- _REQUEST_:
Everything from the first line to the line containing "random.seed(7)" is to be repeated exactly; nothing past it.

- _GIVEN DATA_:

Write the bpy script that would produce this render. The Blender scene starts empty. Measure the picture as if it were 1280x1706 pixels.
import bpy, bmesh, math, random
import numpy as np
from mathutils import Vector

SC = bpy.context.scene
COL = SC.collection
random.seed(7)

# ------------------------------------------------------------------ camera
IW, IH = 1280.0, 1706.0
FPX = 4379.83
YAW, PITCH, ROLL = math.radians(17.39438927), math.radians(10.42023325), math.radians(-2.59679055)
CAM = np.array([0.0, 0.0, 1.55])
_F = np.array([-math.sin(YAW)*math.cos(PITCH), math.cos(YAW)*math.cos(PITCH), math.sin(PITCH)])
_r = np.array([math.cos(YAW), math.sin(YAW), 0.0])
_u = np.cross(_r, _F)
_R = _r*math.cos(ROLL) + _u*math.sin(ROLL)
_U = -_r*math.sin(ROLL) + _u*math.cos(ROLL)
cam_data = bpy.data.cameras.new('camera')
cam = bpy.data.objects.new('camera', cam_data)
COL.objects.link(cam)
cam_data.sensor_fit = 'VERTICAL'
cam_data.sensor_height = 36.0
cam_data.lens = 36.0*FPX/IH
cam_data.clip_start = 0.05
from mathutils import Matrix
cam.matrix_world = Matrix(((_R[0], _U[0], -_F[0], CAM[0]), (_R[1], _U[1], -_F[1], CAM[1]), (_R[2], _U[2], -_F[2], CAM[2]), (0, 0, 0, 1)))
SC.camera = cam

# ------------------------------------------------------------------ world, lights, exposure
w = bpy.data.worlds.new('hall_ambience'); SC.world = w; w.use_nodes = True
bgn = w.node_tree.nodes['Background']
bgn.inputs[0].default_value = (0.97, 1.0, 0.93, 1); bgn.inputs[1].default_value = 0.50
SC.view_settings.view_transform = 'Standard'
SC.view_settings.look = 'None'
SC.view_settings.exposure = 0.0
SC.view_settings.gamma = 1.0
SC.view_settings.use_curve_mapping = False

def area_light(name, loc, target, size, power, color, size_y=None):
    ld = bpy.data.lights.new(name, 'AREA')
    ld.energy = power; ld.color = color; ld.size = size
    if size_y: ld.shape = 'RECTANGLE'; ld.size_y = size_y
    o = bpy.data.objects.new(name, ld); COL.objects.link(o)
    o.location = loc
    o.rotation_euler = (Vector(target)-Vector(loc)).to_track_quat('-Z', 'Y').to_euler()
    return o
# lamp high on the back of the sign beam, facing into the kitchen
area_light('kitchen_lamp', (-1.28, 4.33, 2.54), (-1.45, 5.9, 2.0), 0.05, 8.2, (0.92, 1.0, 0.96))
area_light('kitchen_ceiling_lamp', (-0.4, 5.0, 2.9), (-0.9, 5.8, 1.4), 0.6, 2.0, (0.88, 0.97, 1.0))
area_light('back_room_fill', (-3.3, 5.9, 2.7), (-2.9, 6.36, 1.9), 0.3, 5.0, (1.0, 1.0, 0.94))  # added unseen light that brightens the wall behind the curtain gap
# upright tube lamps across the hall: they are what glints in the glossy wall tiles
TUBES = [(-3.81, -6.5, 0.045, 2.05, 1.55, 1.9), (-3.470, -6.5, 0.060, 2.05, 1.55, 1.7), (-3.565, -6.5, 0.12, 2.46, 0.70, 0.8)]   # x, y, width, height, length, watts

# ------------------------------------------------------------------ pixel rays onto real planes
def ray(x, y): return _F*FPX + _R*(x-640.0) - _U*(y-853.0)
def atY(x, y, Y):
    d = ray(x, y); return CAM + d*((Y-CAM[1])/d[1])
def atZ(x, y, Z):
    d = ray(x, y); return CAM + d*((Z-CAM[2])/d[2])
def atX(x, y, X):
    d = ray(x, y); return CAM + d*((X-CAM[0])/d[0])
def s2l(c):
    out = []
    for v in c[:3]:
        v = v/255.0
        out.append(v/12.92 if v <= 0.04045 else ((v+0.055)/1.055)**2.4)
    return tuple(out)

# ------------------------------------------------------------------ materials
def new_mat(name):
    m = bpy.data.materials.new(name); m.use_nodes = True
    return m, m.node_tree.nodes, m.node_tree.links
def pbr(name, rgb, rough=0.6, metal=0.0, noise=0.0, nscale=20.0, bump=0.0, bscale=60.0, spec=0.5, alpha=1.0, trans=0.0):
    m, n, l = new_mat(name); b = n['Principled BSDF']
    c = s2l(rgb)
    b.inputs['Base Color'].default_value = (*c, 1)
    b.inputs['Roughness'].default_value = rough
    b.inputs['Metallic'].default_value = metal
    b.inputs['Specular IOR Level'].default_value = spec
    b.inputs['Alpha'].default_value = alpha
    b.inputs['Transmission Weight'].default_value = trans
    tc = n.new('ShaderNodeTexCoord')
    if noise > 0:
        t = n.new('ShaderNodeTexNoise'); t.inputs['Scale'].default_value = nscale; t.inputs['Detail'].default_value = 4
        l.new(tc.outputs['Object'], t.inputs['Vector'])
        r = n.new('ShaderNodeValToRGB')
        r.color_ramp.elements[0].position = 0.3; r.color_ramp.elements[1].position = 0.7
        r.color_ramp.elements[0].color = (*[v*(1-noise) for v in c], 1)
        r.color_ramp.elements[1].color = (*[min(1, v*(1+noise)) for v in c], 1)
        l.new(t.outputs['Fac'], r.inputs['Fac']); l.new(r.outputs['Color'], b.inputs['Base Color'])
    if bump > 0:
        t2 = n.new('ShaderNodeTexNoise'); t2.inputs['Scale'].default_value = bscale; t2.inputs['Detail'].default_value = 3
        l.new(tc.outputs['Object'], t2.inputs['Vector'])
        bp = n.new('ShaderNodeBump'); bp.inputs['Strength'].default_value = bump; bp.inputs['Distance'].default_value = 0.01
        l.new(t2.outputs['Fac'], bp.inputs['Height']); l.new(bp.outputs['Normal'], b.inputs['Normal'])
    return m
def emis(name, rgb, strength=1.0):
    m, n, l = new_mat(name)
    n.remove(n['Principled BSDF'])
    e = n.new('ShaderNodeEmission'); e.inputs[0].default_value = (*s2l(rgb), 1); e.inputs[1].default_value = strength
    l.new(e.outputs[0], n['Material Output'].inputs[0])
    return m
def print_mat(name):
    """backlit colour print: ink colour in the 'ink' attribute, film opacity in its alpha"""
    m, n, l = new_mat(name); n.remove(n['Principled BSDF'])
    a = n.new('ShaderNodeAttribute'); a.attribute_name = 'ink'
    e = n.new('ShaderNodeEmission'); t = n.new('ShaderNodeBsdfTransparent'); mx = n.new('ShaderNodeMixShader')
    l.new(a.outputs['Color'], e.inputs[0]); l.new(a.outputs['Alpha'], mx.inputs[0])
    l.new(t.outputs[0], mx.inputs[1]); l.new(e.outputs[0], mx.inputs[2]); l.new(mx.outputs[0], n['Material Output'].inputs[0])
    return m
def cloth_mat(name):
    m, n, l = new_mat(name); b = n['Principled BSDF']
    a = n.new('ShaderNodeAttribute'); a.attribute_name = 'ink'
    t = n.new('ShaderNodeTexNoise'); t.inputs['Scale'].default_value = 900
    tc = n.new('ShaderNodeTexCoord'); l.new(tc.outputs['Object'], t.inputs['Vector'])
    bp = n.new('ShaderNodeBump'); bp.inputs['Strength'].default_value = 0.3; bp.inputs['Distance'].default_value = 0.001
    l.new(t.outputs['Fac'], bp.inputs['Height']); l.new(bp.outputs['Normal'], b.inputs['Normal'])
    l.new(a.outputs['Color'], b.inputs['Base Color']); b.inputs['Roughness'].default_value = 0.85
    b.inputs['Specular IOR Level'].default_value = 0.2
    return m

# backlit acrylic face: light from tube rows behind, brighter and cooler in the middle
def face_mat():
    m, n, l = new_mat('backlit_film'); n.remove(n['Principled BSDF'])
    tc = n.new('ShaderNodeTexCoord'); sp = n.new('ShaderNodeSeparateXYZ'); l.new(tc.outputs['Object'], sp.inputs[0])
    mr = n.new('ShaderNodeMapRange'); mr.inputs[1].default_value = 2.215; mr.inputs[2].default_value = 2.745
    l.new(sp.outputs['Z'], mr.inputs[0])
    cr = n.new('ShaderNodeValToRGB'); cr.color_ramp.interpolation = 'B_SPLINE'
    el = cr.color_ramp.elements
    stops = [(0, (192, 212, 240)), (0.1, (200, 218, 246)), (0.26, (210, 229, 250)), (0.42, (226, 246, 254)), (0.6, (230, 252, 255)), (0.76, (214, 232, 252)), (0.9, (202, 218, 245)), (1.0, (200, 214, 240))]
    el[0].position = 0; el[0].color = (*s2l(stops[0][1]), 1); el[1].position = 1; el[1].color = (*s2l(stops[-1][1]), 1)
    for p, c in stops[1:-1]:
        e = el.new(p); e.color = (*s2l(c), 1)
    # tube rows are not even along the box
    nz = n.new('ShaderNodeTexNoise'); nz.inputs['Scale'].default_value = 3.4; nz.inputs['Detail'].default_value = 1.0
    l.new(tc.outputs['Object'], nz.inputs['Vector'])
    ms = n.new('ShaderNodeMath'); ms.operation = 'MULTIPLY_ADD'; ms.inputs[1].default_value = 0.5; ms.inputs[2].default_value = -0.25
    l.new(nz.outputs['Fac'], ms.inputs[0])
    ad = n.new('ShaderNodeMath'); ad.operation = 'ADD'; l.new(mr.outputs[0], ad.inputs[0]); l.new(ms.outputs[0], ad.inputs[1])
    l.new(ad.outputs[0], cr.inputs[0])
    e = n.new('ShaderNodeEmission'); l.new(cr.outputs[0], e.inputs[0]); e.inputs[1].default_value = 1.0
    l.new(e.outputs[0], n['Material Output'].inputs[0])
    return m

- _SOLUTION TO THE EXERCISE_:
Write the bpy script that would produce this render. The Blender scene starts empty. Measure the picture as if it were 1280x1706 pixels.
import bpy, bmesh, math, random
import numpy as np
from mathutils import Vector

SC = bpy.context.scene
COL = SC.collection
random.seed(7)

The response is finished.